わが国においては、いわゆる縦割行政の弊害から、研究開発プロジェクトは、 個々の省庁において、一定の成果を上げても、複数省庁間にまたがる共同事業へと 発展させることは困難なことが多い。

このような事実は、情報技術の分野においても同様であり、結果として情報技術の 開発力や情報産業の競争力の強化において、米国等と比べて不利な状況にあると いえる。今後は、このような縦割行政の壁を打破し、 シーズとなる技術を開発する省庁と、ニーズを持つ省庁との効率的な連携を 強め、ソフトウェア開発などの先端情報技術の研究開発の効率を向上させる ことが望まれる。

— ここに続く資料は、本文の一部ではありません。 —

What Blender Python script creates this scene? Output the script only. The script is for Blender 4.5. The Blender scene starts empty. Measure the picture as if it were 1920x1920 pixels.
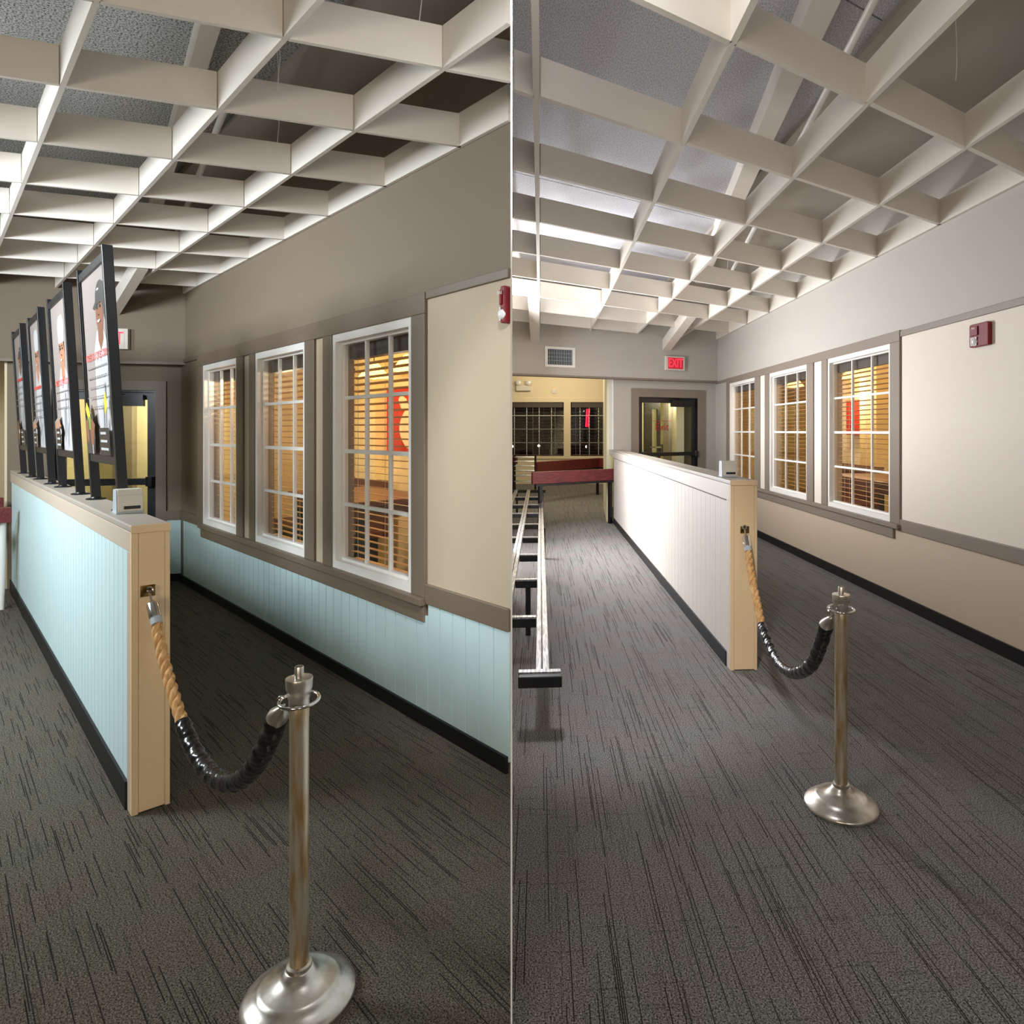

そこで、本調査では、高度情報化推進本部への各省庁からの報告をもとに、 各省庁の情報技術関連のプロジェクトの予算要求リストを作成し、分析を試みた。 予算の総額は、平成8年度予算で1,638億円、平成9年度政府原案では、1,749億円と なっている。

しかしながら、平成9年度では、情報技術の利用・応用が想定されるプロジェクトで 予算が1億円を超えるプロジェクトは、文部省で4件、厚生省で8件、農林水産省で 5件、通商産業省で4件、運輸省で5件、郵政省で2件、建設省で1件計画 されているのみである。 プロジェクトの内容をみると、通商産業省、郵政省、文部省ではシーズに近い基礎 研究関連が多く、厚生省、農林水産省、運輸省、建設省ではニーズに近いアプリケー ション開発関連が多い。

それぞれのプロジェクトは、それぞれ各省庁独立に管理され、プロジェクト間の 連携がとられているものは少ない。 ITS(高度道路交通システム)プロジェクトのように、警察庁、通商産業省、 運輸省、郵政省、建設省の5省庁間の連携をとって進められるものもあるが、 これは、過去に各省庁が個別に取り組んでいた施策を、高度情報通信 社会推進本部のトップダウンによる指示により1つのプロジェクトとなったものであ る。

今後は、日本の研究開発プロジェクトも、米国の情報スーパーハイウェイ構想のよ うに、シーズからニーズまでの全体の技術目標を省庁間にまたがって明示し、かつそ の成果が社会システムの発展に組み込まれてくようなプロジェクトとなることが期待 される。